We do continue as a company to meet our obligations. For our many employees working hard everywhere, I think it's fair to say the period of consolidation is over, knowing there's some uncertainty still out there. Now is the time for us at BP -- it's time to deliver. It's time to make good on the investment, the growth plans that we have, grow the value. And we're going to do that by playing to our strengths as a company. And that means about making many choices, whether it's exploration, development, development of new technologies.
And we are choosing value over volume. We're going to measure it in cash flow rather than barrels. We're going to choose strategic assets over nonstrategic assets. You'll see more of that over the years to come.
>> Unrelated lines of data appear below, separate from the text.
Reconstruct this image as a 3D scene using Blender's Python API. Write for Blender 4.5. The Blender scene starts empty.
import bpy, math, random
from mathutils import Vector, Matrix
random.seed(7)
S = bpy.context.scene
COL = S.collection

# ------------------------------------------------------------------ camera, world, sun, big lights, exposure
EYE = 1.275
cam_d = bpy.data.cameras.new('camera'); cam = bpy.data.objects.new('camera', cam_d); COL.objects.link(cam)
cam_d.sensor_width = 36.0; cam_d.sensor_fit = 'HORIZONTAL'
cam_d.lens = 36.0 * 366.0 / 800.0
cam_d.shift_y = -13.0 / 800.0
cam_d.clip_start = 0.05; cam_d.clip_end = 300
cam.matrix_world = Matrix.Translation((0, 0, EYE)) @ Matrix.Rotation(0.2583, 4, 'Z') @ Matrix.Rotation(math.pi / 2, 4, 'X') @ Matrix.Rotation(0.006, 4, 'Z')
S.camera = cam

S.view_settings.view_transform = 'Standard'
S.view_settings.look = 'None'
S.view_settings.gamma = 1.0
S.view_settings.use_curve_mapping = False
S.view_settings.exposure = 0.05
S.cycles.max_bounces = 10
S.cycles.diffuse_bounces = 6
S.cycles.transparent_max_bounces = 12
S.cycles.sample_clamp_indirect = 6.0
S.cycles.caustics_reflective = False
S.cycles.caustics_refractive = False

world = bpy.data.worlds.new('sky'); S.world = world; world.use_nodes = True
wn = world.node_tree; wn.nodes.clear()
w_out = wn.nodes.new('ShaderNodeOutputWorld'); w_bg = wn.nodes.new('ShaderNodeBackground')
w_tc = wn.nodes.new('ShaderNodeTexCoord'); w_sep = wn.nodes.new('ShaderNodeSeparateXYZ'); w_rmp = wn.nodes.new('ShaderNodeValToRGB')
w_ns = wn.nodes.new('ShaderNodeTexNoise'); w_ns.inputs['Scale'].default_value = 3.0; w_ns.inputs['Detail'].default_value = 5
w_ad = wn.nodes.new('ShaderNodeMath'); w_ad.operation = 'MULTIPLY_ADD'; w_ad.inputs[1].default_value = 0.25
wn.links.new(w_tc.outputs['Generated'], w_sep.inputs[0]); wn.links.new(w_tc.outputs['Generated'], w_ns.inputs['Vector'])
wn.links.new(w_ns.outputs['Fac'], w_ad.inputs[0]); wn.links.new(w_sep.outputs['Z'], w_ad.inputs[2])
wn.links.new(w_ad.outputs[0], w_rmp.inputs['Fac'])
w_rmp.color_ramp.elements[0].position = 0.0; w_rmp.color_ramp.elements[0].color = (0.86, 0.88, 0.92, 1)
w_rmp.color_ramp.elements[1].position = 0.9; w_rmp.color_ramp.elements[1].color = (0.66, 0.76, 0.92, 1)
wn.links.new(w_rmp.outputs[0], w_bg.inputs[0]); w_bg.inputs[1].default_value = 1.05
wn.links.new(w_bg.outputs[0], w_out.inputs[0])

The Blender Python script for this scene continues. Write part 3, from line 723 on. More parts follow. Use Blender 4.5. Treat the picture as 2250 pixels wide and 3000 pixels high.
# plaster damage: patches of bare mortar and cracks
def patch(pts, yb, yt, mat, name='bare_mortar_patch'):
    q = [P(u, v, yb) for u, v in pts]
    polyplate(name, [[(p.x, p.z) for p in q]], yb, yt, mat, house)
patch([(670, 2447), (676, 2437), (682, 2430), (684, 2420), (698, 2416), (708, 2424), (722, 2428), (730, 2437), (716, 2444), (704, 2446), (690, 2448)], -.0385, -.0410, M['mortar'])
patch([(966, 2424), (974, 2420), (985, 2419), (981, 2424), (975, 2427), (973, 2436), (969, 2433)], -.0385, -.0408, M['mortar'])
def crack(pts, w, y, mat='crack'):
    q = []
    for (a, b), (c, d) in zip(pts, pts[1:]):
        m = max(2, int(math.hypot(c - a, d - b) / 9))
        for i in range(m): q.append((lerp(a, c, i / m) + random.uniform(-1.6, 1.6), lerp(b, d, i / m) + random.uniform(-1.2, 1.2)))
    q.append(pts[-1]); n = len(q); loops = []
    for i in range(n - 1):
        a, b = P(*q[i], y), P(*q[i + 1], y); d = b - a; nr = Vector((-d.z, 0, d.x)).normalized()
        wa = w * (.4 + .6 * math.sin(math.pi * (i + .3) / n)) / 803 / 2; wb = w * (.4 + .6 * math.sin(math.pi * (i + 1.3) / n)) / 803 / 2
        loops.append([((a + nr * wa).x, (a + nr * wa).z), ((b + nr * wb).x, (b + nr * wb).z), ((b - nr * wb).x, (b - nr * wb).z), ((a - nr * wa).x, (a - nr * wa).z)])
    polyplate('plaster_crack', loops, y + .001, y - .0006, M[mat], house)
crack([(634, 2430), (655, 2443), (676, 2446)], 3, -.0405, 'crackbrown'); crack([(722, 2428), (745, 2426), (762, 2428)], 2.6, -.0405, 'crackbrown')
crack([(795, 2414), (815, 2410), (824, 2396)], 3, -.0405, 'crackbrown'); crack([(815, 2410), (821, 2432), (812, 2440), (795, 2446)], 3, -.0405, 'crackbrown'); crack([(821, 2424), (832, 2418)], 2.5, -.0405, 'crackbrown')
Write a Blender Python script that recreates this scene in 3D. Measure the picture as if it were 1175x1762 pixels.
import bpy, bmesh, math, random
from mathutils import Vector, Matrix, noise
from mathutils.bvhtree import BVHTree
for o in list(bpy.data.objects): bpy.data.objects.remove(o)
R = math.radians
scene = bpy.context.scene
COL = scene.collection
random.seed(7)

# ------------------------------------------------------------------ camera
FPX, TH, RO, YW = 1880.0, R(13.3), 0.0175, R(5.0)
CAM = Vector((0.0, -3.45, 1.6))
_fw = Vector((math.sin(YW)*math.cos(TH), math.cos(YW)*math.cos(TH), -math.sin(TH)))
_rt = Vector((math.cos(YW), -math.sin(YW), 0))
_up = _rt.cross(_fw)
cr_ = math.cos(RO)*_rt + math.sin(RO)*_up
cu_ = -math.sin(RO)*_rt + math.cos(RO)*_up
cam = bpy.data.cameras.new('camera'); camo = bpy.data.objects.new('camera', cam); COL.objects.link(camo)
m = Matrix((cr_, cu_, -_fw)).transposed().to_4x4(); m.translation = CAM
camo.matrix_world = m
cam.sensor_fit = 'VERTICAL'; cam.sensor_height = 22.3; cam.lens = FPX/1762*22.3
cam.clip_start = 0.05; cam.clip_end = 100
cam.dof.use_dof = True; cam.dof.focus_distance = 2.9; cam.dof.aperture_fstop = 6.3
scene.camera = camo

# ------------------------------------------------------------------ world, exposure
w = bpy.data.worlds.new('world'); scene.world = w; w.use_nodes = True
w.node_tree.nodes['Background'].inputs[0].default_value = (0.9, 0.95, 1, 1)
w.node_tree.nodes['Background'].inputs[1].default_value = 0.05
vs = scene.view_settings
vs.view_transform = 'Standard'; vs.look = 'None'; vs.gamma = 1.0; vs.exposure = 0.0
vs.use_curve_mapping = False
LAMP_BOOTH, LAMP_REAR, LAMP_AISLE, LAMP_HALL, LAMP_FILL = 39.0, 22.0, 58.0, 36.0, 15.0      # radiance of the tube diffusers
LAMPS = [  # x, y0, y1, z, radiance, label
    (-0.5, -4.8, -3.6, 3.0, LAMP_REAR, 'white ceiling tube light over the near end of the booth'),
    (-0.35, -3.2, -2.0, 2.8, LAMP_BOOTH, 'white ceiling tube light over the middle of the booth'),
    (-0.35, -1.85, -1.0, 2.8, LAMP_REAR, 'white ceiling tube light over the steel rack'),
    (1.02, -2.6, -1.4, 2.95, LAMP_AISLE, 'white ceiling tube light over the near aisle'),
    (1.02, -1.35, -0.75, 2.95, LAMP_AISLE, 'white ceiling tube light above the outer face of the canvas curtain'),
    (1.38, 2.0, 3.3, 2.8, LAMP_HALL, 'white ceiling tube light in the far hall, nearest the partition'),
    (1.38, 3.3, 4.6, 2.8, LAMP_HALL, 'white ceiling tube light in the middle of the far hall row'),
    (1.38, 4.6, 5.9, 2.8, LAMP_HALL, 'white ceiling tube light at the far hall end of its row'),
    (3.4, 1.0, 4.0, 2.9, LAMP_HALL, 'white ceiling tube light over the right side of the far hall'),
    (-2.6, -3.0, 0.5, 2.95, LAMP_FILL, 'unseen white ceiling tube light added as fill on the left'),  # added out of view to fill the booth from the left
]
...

We are investing more in front-end exploration. And we are going to divest more mature assets. We think others can derive more value from that. Our capital allocations probably won't go in that direction; that's why we're going to do it. And we are choosing not to be the biggest; but over time, we do have an aspiration, dare I say it, to be the best. We will be a safer and stronger and simpler BP going forward.
So, as I said at the outside, our vision is to build an ever-stronger portfolio upstream and downstream. We want us to generate sufficient cash to invest both in our pipeline of projects and reward those who invest with us. Those who do, thank you very much. And we will return rewards. I'm not crying; I'm just losing my voice. (laughter)
So, look, why don't I just draw a line under it and just say, thank you. For those who have stayed with us on the webcast, thank you very much, and our very best to you here in London.